* start DATASET EXCERPT *
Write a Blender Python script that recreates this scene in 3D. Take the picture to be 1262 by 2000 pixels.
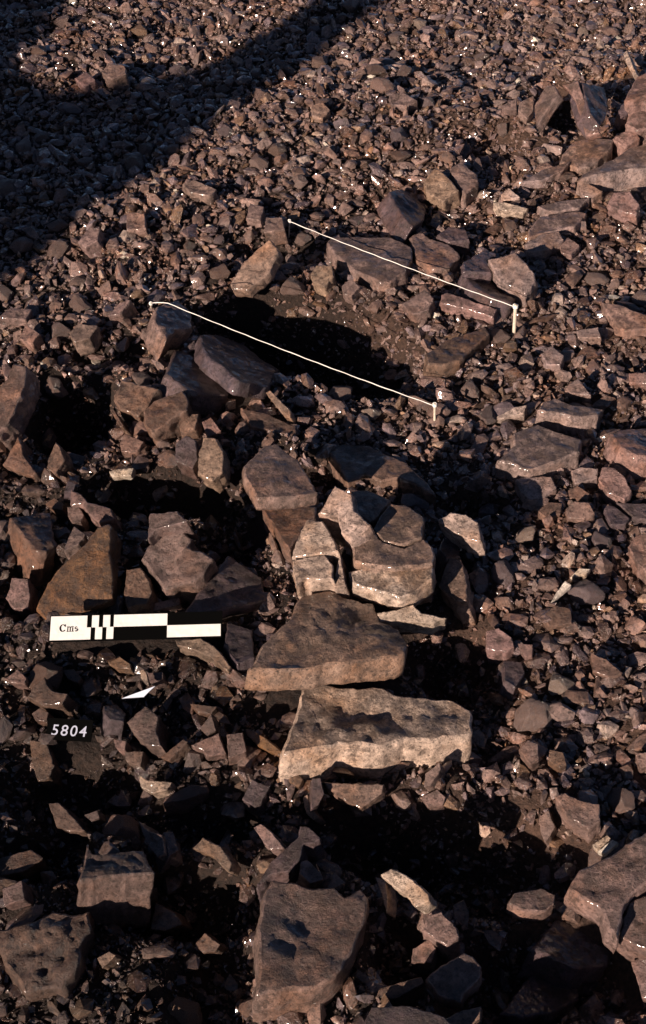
import bpy, bmesh, math, random
import numpy as np
from mathutils import Vector, Matrix, noise as mn
from mathutils.geometry import delaunay_2d_cdt

for o in list(bpy.data.objects):
    bpy.data.objects.remove(o, do_unlink=True)
scene = bpy.context.scene
COL = scene.collection

# ------------------------------------------------------------------ camera
CAM = Vector((0.0, 0.0, 1.88))
PITCH = math.radians(44.0)
FPX = 2629.0                       # focal length in photograph pixels (1262 x 2000)
cam_d = bpy.data.cameras.new('camera')
cam = bpy.data.objects.new('camera', cam_d); COL.objects.link(cam)
cam.location = CAM
cam.rotation_euler = (math.pi / 2 - PITCH, 0, 0)
cam_d.sensor_fit = 'VERTICAL'; cam_d.sensor_height = 36.0
cam_d.lens = FPX / 2000.0 * 36.0
cam_d.clip_start = 0.05; cam_d.clip_end = 500
scene.camera = cam
scene.render.resolution_x, scene.render.resolution_y = 646, 1024

# ------------------------------------------------------------------ sky, sun, exposure
SUN_AZ = math.radians(38.0)        # shadows run this far to the right of straight ahead
SUN_EL = math.radians(19.0)
LDIR = Vector((math.sin(SUN_AZ) * math.cos(SUN_EL), math.cos(SUN_AZ) * math.cos(SUN_EL), -math.sin(SUN_EL)))
world = bpy.data.worlds.new('World'); scene.world = world; world.use_nodes = True
wn = world.node_tree.nodes; wl = world.node_tree.links
bg = wn['Background']
sky = wn.new('ShaderNodeTexSky'); sky.sky_type = 'NISHITA'; sky.sun_disc = False
sky.sun_elevation = SUN_EL; sky.altitude = 2000; sky.air_density = 0.34; sky.dust_density = 1.2; sky.ozone_density = 1.0
sky.sun_rotation = math.atan2(-LDIR.x, -LDIR.y)
wl.new(sky.outputs[0], bg.inputs[0]); bg.inputs[1].default_value = 0.05
sun_d = bpy.data.lights.new('sun', 'SUN'); sun_d.energy = 5.0; sun_d.angle = math.radians(0.5)
sun_d.color = (1.0, 0.81, 0.67)
sun = bpy.data.objects.new('sun', sun_d); COL.objects.link(sun)
sun.rotation_euler = LDIR.to_track_quat('-Z', 'Y').to_euler()
sun.location = (-3, -4, 4)
vs = scene.view_settings
vs.view_transform = 'Standard'; vs.look = 'None'; vs.exposure = 0.76; vs.gamma = 1.0; vs.use_curve_mapping = False
scene.render.engine = 'CYCLES'
scene.cycles.max_bounces = 4; scene.cycles.diffuse_bounces = 2; scene.cycles.glossy_bounces = 2

# ------------------------------------------------------------------ measuring helpers
FWD = Vector((0, math.cos(PITCH), -math.sin(PITCH)))
UPV = Vector((0, math.sin(PITCH), math.cos(PITCH)))
RGT = Vector((1, 0, 0))
def ray(px, py):
    return FWD + RGT * ((px - 631.0) / FPX) + UPV * ((1000.0 - py) / FPX)
def on_plane(px, py, p0, n):
    d = ray(px, py)
    return CAM + d * ((p0 - CAM).dot(n) / d.dot(n))
def at(px, py, z=0.0):
    return on_plane(px, py, Vector((0, 0, z)), Vector((0, 0, 1)))

rng = np.random.default_rng(5804)
random.seed(5804)

# ------------------------------------------------------------------ terrain
_lat = np.random.default_rng(11).random((256, 256))
def vnoise(x, y):
    x = np.asarray(x, float); y = np.asarray(y, float)
    xi = np.floor(x).astype(int); yi = np.floor(y).astype(int)
    fx = x - xi; fy = y - yi
    fx = fx * fx * (3 - 2 * fx); fy = fy * fy * (3 - 2 * fy)
    a = _lat[xi & 255, yi & 255]; b = _lat[(xi + 1) & 255, yi & 255]
    c = _lat[xi & 255, (yi + 1) & 255]; d = _lat[(xi + 1) & 255, (yi + 1) & 255]
    return (a * (1 - fx) + b * fx) * (1 - fy) + (c * (1 - fx) + d * fx) * fy - 0.5
def fbm(x, y, o=4):
    s = 0; a = 1.0
    for i in range(o):
        s = s + a * vnoise(x * 2 ** i + 17.3 * i, y * 2 ** i + 5.1 * i); a *= 0.5
    return s

# hollows (negative) and swells, each at a place on the dig surface: photo px, py, radii in metres, turn in degrees, height
RELIEF = [
    (600, 660, .235, .120, -20, -.29), (480, 610, .13, .07, -10, -.10), (720, 740, .12, .07, -20, -.09),
    (140, 800, .085, .120, 0, -.26), (200, 690, .12, .05, 0, -.05),
    (330, 960, .17, .055, 0, -.13), (455, 1040, .06, .085, 0, -.10),
    (890, 1290, .085, .085, 0, -.11), (960, 1420, .07, .07, 0, -.05), (930, 990, .07, .04, 0, -.07),
    (640, 930, .06, .04, 0, -.06), (900, 1660, .19, .085, -12, -.17), (1040, 1890, .18, .09, 0, -.12),
    (150, 1530, .13, .07, 0, -.10), (400, 1590, .14, .05, 0, -.07), (370, 1745, .13, .06, 0, -.11),
    (90, 1650, .08, .05, 0, -.08), (780, 1850, .04, .09, 0, -.09), (250, 1400, .2, .12, 0, -.03),
    (700, 1610, .12, .04, 0, -.06), (430, 1900, .06, .1, 0, -.06), (120, 1000, .14, .05, 0, -.04),
    (1090, 225, .06, .13, 0, -.13), (960, 300, .10, .09, 0, -.05), (60, 1130, .06, .1, 0, -.07),
    (340, 420, .5, .35, 0, .02), (700, 250, .5, .35, 0, .05), (560, 490, .12, .06, 0, -.05),
    (1230, 190, .25, .3, 0, .05), (740, 395, .05, .05, 0, -.03), (1180, 840, .04, .03, 0, -.03),
]
_rel = []
for (px, py, rx, ry, an, hh) in RELIEF:
    p = at(px, py); _rel.append((p.x, p.y, rx, ry, math.radians(an), hh))
# unseen banks of earth added outside the picture, towards the sun, to cast shade
_rel += [(-.84, .95, .17, .28, 0, .10), (-.95, 1.55, .16, .22, 0, .14), (-.42, .48, .20, .14, 0, .05), (.12, .60, .13, .12, 0, .17), (-1.05, 2.1, .12, .2, 0, .10)]
def terrain(x, y):
    x = np.asarray(x, float); y = np.asarray(y, float)
    h = 0.030 * fbm(x * 2.3 + 9, y * 2.3 + 4, 3) + 0.020 * fbm(x * 14 + 3, y * 14 + 8, 3) + 0.008 * fbm(x * 38 + 1, y * 38 + 2, 2)
    for (cx, cy, rx, ry, an, hh) in _rel:
        dx = x - cx; dy = y - cy
        u = (dx * math.cos(an) + dy * math.sin(an)) / rx; v = (-dx * math.sin(an) + dy * math.cos(an)) / ry
        q = u * u + v * v
        h = h + hh * np.exp(-q * q * 0.8 - q * 0.25)
    return h
def tz(x, y):
    return float(terrain(x, y))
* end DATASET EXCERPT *
- **EXERCISE PROMPT**
Return the listing above in full and without alteration, excluding its pictures.

- **WORKED SOLUTION**
Write a Blender Python script that recreates this scene in 3D. Take the picture to be 1262 by 2000 pixels.
import bpy, bmesh, math, random
import numpy as np
from mathutils import Vector, Matrix, noise as mn
from mathutils.geometry import delaunay_2d_cdt

for o in list(bpy.data.objects):
    bpy.data.objects.remove(o, do_unlink=True)
scene = bpy.context.scene
COL = scene.collection

# ------------------------------------------------------------------ camera
CAM = Vector((0.0, 0.0, 1.88))
PITCH = math.radians(44.0)
FPX = 2629.0                       # focal length in photograph pixels (1262 x 2000)
cam_d = bpy.data.cameras.new('camera')
cam = bpy.data.objects.new('camera', cam_d); COL.objects.link(cam)
cam.location = CAM
cam.rotation_euler = (math.pi / 2 - PITCH, 0, 0)
cam_d.sensor_fit = 'VERTICAL'; cam_d.sensor_height = 36.0
cam_d.lens = FPX / 2000.0 * 36.0
cam_d.clip_start = 0.05; cam_d.clip_end = 500
scene.camera = cam
scene.render.resolution_x, scene.render.resolution_y = 646, 1024

# ------------------------------------------------------------------ sky, sun, exposure
SUN_AZ = math.radians(38.0)        # shadows run this far to the right of straight ahead
SUN_EL = math.radians(19.0)
LDIR = Vector((math.sin(SUN_AZ) * math.cos(SUN_EL), math.cos(SUN_AZ) * math.cos(SUN_EL), -math.sin(SUN_EL)))
world = bpy.data.worlds.new('World'); scene.world = world; world.use_nodes = True
wn = world.node_tree.nodes; wl = world.node_tree.links
bg = wn['Background']
sky = wn.new('ShaderNodeTexSky'); sky.sky_type = 'NISHITA'; sky.sun_disc = False
sky.sun_elevation = SUN_EL; sky.altitude = 2000; sky.air_density = 0.34; sky.dust_density = 1.2; sky.ozone_density = 1.0
sky.sun_rotation = math.atan2(-LDIR.x, -LDIR.y)
wl.new(sky.outputs[0], bg.inputs[0]); bg.inputs[1].default_value = 0.05
sun_d = bpy.data.lights.new('sun', 'SUN'); sun_d.energy = 5.0; sun_d.angle = math.radians(0.5)
sun_d.color = (1.0, 0.81, 0.67)
sun = bpy.data.objects.new('sun', sun_d); COL.objects.link(sun)
sun.rotation_euler = LDIR.to_track_quat('-Z', 'Y').to_euler()
sun.location = (-3, -4, 4)
vs = scene.view_settings
vs.view_transform = 'Standard'; vs.look = 'None'; vs.exposure = 0.76; vs.gamma = 1.0; vs.use_curve_mapping = False
scene.render.engine = 'CYCLES'
scene.cycles.max_bounces = 4; scene.cycles.diffuse_bounces = 2; scene.cycles.glossy_bounces = 2

# ------------------------------------------------------------------ measuring helpers
FWD = Vector((0, math.cos(PITCH), -math.sin(PITCH)))
UPV = Vector((0, math.sin(PITCH), math.cos(PITCH)))
RGT = Vector((1, 0, 0))
def ray(px, py):
    return FWD + RGT * ((px - 631.0) / FPX) + UPV * ((1000.0 - py) / FPX)
def on_plane(px, py, p0, n):
    d = ray(px, py)
    return CAM + d * ((p0 - CAM).dot(n) / d.dot(n))
def at(px, py, z=0.0):
    return on_plane(px, py, Vector((0, 0, z)), Vector((0, 0, 1)))

rng = np.random.default_rng(5804)
random.seed(5804)

# ------------------------------------------------------------------ terrain
_lat = np.random.default_rng(11).random((256, 256))
def vnoise(x, y):
    x = np.asarray(x, float); y = np.asarray(y, float)
    xi = np.floor(x).astype(int); yi = np.floor(y).astype(int)
    fx = x - xi; fy = y - yi
    fx = fx * fx * (3 - 2 * fx); fy = fy * fy * (3 - 2 * fy)
    a = _lat[xi & 255, yi & 255]; b = _lat[(xi + 1) & 255, yi & 255]
    c = _lat[xi & 255, (yi + 1) & 255]; d = _lat[(xi + 1) & 255, (yi + 1) & 255]
    return (a * (1 - fx) + b * fx) * (1 - fy) + (c * (1 - fx) + d * fx) * fy - 0.5
def fbm(x, y, o=4):
    s = 0; a = 1.0
    for i in range(o):
        s = s + a * vnoise(x * 2 ** i + 17.3 * i, y * 2 ** i + 5.1 * i); a *= 0.5
    return s

# hollows (negative) and swells, each at a place on the dig surface: photo px, py, radii in metres, turn in degrees, height
RELIEF = [
    (600, 660, .235, .120, -20, -.29), (480, 610, .13, .07, -10, -.10), (720, 740, .12, .07, -20, -.09),
    (140, 800, .085, .120, 0, -.26), (200, 690, .12, .05, 0, -.05),
    (330, 960, .17, .055, 0, -.13), (455, 1040, .06, .085, 0, -.10),
    (890, 1290, .085, .085, 0, -.11), (960, 1420, .07, .07, 0, -.05), (930, 990, .07, .04, 0, -.07),
    (640, 930, .06, .04, 0, -.06), (900, 1660, .19, .085, -12, -.17), (1040, 1890, .18, .09, 0, -.12),
    (150, 1530, .13, .07, 0, -.10), (400, 1590, .14, .05, 0, -.07), (370, 1745, .13, .06, 0, -.11),
    (90, 1650, .08, .05, 0, -.08), (780, 1850, .04, .09, 0, -.09), (250, 1400, .2, .12, 0, -.03),
    (700, 1610, .12, .04, 0, -.06), (430, 1900, .06, .1, 0, -.06), (120, 1000, .14, .05, 0, -.04),
    (1090, 225, .06, .13, 0, -.13), (960, 300, .10, .09, 0, -.05), (60, 1130, .06, .1, 0, -.07),
    (340, 420, .5, .35, 0, .02), (700, 250, .5, .35, 0, .05), (560, 490, .12, .06, 0, -.05),
    (1230, 190, .25, .3, 0, .05), (740, 395, .05, .05, 0, -.03), (1180, 840, .04, .03, 0, -.03),
]
_rel = []
for (px, py, rx, ry, an, hh) in RELIEF:
    p = at(px, py); _rel.append((p.x, p.y, rx, ry, math.radians(an), hh))
# unseen banks of earth added outside the picture, towards the sun, to cast shade
_rel += [(-.84, .95, .17, .28, 0, .10), (-.95, 1.55, .16, .22, 0, .14), (-.42, .48, .20, .14, 0, .05), (.12, .60, .13, .12, 0, .17), (-1.05, 2.1, .12, .2, 0, .10)]
def terrain(x, y):
    x = np.asarray(x, float); y = np.asarray(y, float)
    h = 0.030 * fbm(x * 2.3 + 9, y * 2.3 + 4, 3) + 0.020 * fbm(x * 14 + 3, y * 14 + 8, 3) + 0.008 * fbm(x * 38 + 1, y * 38 + 2, 2)
    for (cx, cy, rx, ry, an, hh) in _rel:
        dx = x - cx; dy = y - cy
        u = (dx * math.cos(an) + dy * math.sin(an)) / rx; v = (-dx * math.sin(an) + dy * math.cos(an)) / ry
        q = u * u + v * v
        h = h + hh * np.exp(-q * q * 0.8 - q * 0.25)
    return h
def tz(x, y):
    return float(terrain(x, y))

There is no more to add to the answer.